───── Recorded information ─────

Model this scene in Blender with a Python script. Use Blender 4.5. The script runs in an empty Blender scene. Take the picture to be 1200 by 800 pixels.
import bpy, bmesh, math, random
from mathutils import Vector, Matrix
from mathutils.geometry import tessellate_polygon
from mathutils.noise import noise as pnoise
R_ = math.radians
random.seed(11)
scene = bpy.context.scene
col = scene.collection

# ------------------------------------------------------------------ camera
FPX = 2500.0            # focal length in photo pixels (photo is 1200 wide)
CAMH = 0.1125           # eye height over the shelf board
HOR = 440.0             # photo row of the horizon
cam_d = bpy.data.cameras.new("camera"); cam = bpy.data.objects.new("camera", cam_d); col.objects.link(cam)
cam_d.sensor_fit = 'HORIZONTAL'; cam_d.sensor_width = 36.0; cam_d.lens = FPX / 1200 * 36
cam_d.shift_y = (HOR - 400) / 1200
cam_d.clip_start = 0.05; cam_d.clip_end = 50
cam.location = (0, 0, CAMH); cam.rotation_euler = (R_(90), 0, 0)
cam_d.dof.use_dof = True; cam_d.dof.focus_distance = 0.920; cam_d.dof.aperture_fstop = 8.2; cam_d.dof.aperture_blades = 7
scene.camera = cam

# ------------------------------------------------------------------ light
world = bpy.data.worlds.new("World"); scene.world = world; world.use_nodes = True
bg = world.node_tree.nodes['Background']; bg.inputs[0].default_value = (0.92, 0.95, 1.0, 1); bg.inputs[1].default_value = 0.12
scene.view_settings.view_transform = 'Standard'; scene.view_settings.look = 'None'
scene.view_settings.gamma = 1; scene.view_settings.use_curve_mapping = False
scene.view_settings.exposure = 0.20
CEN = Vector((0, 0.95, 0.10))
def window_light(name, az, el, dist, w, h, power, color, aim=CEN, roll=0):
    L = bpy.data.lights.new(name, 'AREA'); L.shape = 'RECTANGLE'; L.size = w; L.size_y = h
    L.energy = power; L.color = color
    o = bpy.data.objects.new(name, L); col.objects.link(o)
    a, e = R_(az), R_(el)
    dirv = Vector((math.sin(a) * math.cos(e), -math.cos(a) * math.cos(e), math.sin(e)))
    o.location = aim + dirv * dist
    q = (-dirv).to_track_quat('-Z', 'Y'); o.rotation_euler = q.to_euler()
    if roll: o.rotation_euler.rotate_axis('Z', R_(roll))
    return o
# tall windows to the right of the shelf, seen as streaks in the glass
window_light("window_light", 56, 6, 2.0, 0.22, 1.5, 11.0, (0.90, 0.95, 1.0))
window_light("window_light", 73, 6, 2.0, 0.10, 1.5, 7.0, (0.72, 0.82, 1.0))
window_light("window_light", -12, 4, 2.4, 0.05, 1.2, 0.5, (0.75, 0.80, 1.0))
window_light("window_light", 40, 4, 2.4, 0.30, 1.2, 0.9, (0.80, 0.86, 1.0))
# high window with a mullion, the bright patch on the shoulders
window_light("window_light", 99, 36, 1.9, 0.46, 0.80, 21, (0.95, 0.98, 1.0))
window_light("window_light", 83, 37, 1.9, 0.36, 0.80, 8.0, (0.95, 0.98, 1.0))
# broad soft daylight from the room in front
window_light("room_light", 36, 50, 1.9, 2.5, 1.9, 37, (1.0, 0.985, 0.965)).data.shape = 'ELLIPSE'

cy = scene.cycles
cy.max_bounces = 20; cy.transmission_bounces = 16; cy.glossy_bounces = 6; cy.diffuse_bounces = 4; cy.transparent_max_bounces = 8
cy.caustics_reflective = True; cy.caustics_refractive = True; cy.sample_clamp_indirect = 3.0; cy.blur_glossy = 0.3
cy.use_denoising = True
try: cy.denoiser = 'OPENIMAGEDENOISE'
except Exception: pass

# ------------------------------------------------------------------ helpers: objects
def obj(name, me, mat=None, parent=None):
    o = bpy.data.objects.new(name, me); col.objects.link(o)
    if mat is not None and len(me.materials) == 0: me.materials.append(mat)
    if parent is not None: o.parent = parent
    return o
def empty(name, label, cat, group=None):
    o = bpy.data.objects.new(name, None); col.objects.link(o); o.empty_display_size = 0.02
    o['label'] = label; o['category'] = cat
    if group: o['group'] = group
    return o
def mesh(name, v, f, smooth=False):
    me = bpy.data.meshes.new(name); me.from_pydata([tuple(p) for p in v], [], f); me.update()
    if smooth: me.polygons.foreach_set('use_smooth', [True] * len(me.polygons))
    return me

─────

The request ▸
Print only the lines that run from the start of the listing to the line bearing "col = scene.collection"; please keep the first line and that last one, exactly as they appear.

Task solution ▸
Model this scene in Blender with a Python script. Use Blender 4.5. The script runs in an empty Blender scene. Take the picture to be 1200 by 800 pixels.
import bpy, bmesh, math, random
from mathutils import Vector, Matrix
from mathutils.geometry import tessellate_polygon
from mathutils.noise import noise as pnoise
R_ = math.radians
random.seed(11)
scene = bpy.context.scene
col = scene.collection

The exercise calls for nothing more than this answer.